40. Sharing receipts
- A solicitor must not, in relation to the conduct of the solicitor’s practice, or the delivery of legal services, share, or enter into any arrangement for the sharing of, the receipts arising from, or in connection with, the provision of legal services by the solicitor, with:
- any disqualified person; or
- any person:
- who has been found guilty of an indictable offence; or
- who has had a guilty plea accepted in relation to an indictable offence that involved dishonest conduct, whether or not a conviction was recorded.
Commentary
Sharing receipts
Until Rule 40 was introduced, solicitors in unincorporated practices were prohibited from sharing receipts from their practice with unqualified persons – i.e., anyone who was not a solicitor. The restriction is now only on sharing receipts with disqualified and certain convicted persons. It is possible now for solicitors who are principals of unincorporated practices to share receipts with legally unqualified persons (other than those disqualified or convicted of a defined offence).

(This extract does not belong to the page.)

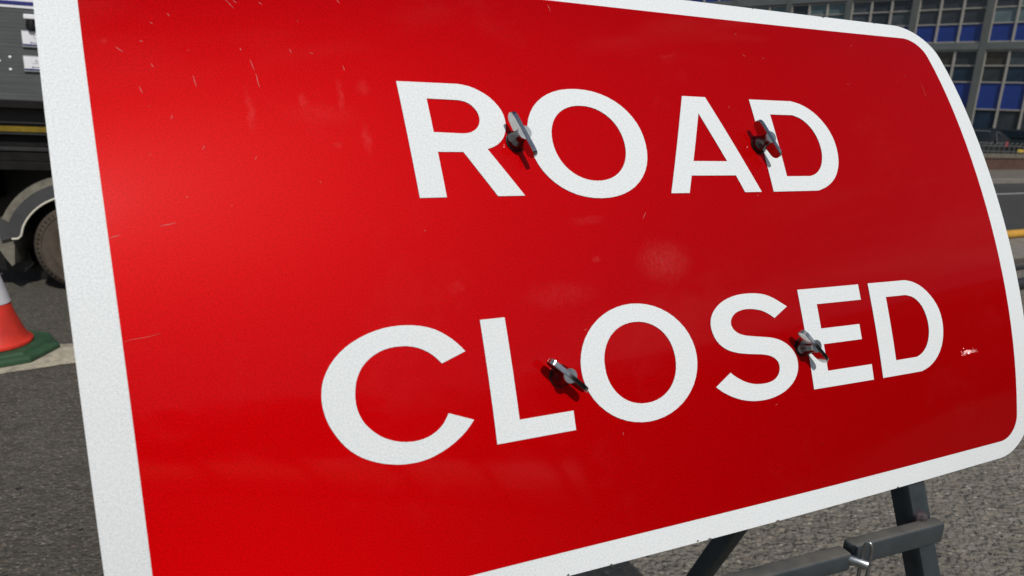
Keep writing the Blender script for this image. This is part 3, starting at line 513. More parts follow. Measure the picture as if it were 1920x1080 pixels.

The rationale for the former Rule was that profit sharing arrangements amounted to 'the de facto conduct of legal practices by unqualified persons': Adamson v Queensland Law Society [1990] 1 Qd R 498. In Legal Services Commissioner v McClelland [2006] LPT 1390, the solicitor arranged with an unqualified conveyancer to divide the work and fee charged for each transaction. The conveyancer would be paid $1,000 for her work with the remaining $1500 disbursed to the solicitor. The arrangement, 'crafted with some care to avoid a perception of sharing,' was found to constitute illegal conveyancing and generated uncertainty about the identity of the purchaser's solicitor at different stages of the conveyance. The solicitor had his practising certificate suspended for four months, was publicly reprimanded and was ordered to pay the costs of the proceedings. It would appear that, as a result of the introduction of Rule 40, McClelland does not represent a professional standard applicable to solicitors governed by the ASCR.
40.1 Incorporated legal practices. Rule 40 represents a significant departure from the rules formerly applicable to law practices that were not incorporated legal practices (ILPs). Since the LPA came into force, ILPs have had no restriction on the identity of shareholders of the practice. In effect, this means that the 'receipts' of ILPs have been able to be shared with those who were not qualified solicitors. However, the LPA continues to prohibit the sharing of receipts from the ILP with a disqualified person: LPA s 129.
40.1.1 Disqualified persons. The Rule prohibits the sharing of receipts with people who had been involved in the practice of law, but who have had that involvement curtailed in some way. A disqualified person is defined in LPA Sch 2 as, in summary, a person:
- whose name has been removed from an Australian Roll and who has not been admitted to the legal profession;
- whose Australian practising certificate has been suspended or cancelled;
- who has been refused a renewal of an Australian practising certificate;
- who is the subject of an order prohibiting the person from managing or being a partner in a legal practice, or prohibiting a law practice from employing the person (see also LPA ss 133 and 158).
40.1.2 Indictable offence. An 'indictable offence 'is defined in the Criminal Code s 3, and 'offences that involved dishonest conduct' outlined in the Criminal Code s 581 and LPA Sch 2. Convictions for LPA offences include those not recorded on sentence, the acceptance of a guilty plea and a finding of guilt: LPA s11.
90 On the former Queensland Law Society Rules 1987 Rule 78.